Return the listing below verbatim. Pictures do not belong in the copy.

* Begin DATA SEGMENT *

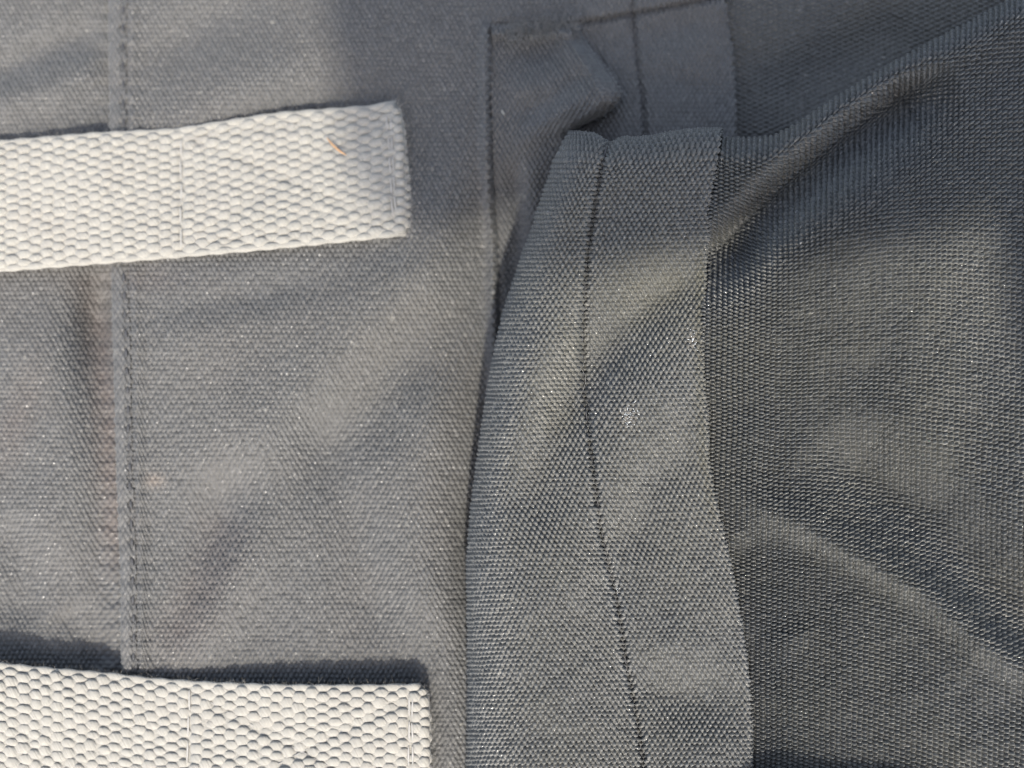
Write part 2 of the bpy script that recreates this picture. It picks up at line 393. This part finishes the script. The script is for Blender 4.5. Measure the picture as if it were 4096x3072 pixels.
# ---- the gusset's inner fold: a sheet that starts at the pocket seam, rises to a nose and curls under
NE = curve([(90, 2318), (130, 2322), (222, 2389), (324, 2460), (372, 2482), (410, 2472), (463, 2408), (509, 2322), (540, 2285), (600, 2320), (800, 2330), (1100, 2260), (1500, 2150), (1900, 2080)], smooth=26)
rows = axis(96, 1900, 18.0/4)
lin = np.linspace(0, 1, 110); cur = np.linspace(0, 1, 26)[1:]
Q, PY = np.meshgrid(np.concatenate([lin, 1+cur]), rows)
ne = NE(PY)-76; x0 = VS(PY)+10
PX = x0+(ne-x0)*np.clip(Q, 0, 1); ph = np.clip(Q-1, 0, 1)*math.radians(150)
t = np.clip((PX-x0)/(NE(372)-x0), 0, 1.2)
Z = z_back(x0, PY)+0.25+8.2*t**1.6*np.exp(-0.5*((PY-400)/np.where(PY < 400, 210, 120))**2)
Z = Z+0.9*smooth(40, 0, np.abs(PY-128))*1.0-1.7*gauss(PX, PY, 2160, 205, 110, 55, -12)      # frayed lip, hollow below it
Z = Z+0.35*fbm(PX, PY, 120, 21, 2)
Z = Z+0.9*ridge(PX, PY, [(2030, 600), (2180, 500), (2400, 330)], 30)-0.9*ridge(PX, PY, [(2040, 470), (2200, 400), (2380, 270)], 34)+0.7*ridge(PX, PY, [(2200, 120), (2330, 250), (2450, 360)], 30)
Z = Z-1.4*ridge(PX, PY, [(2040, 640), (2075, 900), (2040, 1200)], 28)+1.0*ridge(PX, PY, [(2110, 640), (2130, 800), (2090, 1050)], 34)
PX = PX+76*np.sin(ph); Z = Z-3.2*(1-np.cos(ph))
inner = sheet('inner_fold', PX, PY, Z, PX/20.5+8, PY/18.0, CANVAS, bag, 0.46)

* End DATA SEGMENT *

◆ **REPLY**
Write part 2 of the bpy script that recreates this picture. It picks up at line 393. This part finishes the script. The script is for Blender 4.5. Measure the picture as if it were 4096x3072 pixels.
# ---- the gusset's inner fold: a sheet that starts at the pocket seam, rises to a nose and curls under
NE = curve([(90, 2318), (130, 2322), (222, 2389), (324, 2460), (372, 2482), (410, 2472), (463, 2408), (509, 2322), (540, 2285), (600, 2320), (800, 2330), (1100, 2260), (1500, 2150), (1900, 2080)], smooth=26)
rows = axis(96, 1900, 18.0/4)
lin = np.linspace(0, 1, 110); cur = np.linspace(0, 1, 26)[1:]
Q, PY = np.meshgrid(np.concatenate([lin, 1+cur]), rows)
ne = NE(PY)-76; x0 = VS(PY)+10
PX = x0+(ne-x0)*np.clip(Q, 0, 1); ph = np.clip(Q-1, 0, 1)*math.radians(150)
t = np.clip((PX-x0)/(NE(372)-x0), 0, 1.2)
Z = z_back(x0, PY)+0.25+8.2*t**1.6*np.exp(-0.5*((PY-400)/np.where(PY < 400, 210, 120))**2)
Z = Z+0.9*smooth(40, 0, np.abs(PY-128))*1.0-1.7*gauss(PX, PY, 2160, 205, 110, 55, -12)      # frayed lip, hollow below it
Z = Z+0.35*fbm(PX, PY, 120, 21, 2)
Z = Z+0.9*ridge(PX, PY, [(2030, 600), (2180, 500), (2400, 330)], 30)-0.9*ridge(PX, PY, [(2040, 470), (2200, 400), (2380, 270)], 34)+0.7*ridge(PX, PY, [(2200, 120), (2330, 250), (2450, 360)], 30)
Z = Z-1.4*ridge(PX, PY, [(2040, 640), (2075, 900), (2040, 1200)], 28)+1.0*ridge(PX, PY, [(2110, 640), (2130, 800), (2090, 1050)], 34)
PX = PX+76*np.sin(ph); Z = Z-3.2*(1-np.cos(ph))
inner = sheet('inner_fold', PX, PY, Z, PX/20.5+8, PY/18.0, CANVAS, bag, 0.46)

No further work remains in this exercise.